Overall, Shaking the Habitual seems to have provided a vessel through which the group could conclusively put their ideals into practice – expanding their ensemble to include non-musicians and dancers, and encouraging a wholly democratic approach to performance, expanding on the collectivism of post-punk bands such as Scritti Politti. In the series of divisive performances following the album’s release – which featured little obvious instrument playing, but plenty of impressionistic dancing – the group would exclusively hire female technicians, in turn articulating a potent critique of a stiflingly male occupation. As Karin Dreijer notes in an interview with Alex Macpherson: “We have a very, very privileged position. We can put our ideas in practice, so we have to take responsibility and do that.”
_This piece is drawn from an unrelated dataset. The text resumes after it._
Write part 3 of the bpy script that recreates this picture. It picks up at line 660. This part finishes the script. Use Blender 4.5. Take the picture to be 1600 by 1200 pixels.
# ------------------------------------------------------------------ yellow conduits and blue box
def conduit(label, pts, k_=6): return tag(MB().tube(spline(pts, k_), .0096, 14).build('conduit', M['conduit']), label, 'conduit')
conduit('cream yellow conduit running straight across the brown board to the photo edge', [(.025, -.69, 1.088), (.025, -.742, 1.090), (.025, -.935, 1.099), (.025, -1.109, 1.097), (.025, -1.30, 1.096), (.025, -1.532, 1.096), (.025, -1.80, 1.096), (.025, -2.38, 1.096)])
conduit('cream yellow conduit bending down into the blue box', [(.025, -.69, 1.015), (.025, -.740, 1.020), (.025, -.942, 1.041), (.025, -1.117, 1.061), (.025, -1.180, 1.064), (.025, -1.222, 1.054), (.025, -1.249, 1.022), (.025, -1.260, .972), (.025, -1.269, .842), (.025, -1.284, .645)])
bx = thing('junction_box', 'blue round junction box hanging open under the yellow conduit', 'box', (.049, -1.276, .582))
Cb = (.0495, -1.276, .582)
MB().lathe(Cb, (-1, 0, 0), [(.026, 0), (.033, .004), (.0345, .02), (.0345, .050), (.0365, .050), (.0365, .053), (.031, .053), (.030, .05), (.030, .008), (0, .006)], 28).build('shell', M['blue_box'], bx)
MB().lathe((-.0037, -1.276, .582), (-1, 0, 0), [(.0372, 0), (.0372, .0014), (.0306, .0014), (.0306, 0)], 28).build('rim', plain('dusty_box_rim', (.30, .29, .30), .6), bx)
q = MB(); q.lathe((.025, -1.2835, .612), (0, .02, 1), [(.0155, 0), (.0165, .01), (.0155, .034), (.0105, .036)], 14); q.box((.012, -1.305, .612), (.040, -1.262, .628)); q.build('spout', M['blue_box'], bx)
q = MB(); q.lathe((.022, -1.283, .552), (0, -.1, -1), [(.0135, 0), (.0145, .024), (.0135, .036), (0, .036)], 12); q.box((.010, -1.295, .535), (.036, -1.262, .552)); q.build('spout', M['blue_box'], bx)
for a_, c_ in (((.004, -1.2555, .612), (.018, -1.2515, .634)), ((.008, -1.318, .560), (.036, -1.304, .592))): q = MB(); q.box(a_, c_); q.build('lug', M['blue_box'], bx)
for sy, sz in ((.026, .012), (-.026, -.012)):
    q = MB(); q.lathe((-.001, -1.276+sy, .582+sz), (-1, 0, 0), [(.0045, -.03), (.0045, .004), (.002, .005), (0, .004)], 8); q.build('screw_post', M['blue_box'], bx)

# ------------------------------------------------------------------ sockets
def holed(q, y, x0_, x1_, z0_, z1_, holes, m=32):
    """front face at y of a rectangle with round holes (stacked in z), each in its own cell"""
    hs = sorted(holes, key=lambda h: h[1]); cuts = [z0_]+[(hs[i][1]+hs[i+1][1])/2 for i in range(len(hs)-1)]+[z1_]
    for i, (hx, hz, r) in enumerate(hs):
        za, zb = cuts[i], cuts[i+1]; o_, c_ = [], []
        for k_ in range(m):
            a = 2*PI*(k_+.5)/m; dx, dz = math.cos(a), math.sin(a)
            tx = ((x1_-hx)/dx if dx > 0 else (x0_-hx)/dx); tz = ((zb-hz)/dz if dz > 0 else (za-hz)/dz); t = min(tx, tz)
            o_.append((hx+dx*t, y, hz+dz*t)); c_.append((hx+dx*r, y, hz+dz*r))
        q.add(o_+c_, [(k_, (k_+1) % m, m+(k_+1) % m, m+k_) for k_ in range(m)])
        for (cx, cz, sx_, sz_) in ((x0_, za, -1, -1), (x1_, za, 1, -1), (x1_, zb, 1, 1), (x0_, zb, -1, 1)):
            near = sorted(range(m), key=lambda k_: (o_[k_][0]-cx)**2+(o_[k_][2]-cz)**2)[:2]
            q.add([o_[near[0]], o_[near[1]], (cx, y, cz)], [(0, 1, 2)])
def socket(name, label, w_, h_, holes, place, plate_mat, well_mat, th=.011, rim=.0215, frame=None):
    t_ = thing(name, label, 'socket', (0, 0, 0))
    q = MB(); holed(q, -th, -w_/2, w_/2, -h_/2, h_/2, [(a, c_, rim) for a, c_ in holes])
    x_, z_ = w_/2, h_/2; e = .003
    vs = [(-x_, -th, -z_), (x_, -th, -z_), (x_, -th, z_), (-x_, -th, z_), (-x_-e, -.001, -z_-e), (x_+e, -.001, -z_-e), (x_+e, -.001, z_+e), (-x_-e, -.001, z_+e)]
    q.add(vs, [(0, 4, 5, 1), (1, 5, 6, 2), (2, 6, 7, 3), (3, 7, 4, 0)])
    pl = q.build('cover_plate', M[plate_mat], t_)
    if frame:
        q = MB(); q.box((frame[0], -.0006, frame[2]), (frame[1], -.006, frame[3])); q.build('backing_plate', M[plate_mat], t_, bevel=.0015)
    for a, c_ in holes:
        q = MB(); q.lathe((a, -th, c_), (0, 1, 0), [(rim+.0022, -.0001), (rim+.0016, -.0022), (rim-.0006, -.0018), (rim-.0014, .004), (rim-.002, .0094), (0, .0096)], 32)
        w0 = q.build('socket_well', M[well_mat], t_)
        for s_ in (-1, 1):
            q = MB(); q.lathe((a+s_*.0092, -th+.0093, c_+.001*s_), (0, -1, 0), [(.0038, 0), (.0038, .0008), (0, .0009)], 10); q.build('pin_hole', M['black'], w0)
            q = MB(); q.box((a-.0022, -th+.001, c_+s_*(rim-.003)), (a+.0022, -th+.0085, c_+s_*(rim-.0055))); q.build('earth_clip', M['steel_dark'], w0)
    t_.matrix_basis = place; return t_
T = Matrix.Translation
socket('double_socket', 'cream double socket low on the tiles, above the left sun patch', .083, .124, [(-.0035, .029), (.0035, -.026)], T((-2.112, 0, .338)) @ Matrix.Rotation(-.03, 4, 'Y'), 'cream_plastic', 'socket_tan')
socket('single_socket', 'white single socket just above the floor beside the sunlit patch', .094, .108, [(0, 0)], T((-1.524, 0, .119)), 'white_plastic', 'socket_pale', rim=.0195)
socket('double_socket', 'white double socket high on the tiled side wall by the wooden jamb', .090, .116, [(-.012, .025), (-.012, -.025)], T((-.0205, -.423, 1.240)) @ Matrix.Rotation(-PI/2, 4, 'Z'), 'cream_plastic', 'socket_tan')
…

As such, Shaking the Habitual resonates as the Dreijers’ final and finest act of joint provocation. With its twenty minute centrepiece of abstract ambience, and the nine minute metallic hellscape of “Fluid Fracking Injection”, the album feels inevitably and knowingly confrontational, challenging the expectations of their fans and brushing aside the confines of music market obligation.
In this sense, the group are far more interested in asking the difficult questions than they are in providing the easy answers. “If you always get what you expect, nothing would ever change” notes collaborator Halla Ólafsdóttir – a statement which speaks volumes to both the way we act as human beings and how we perceive art’s role in social change. As Karin aptly summarises, “…the goal is not necessarily to change things, but to plant a seed in people, to maybe make them question themselves a bit, to shake the habitual. It can only be a good thing.”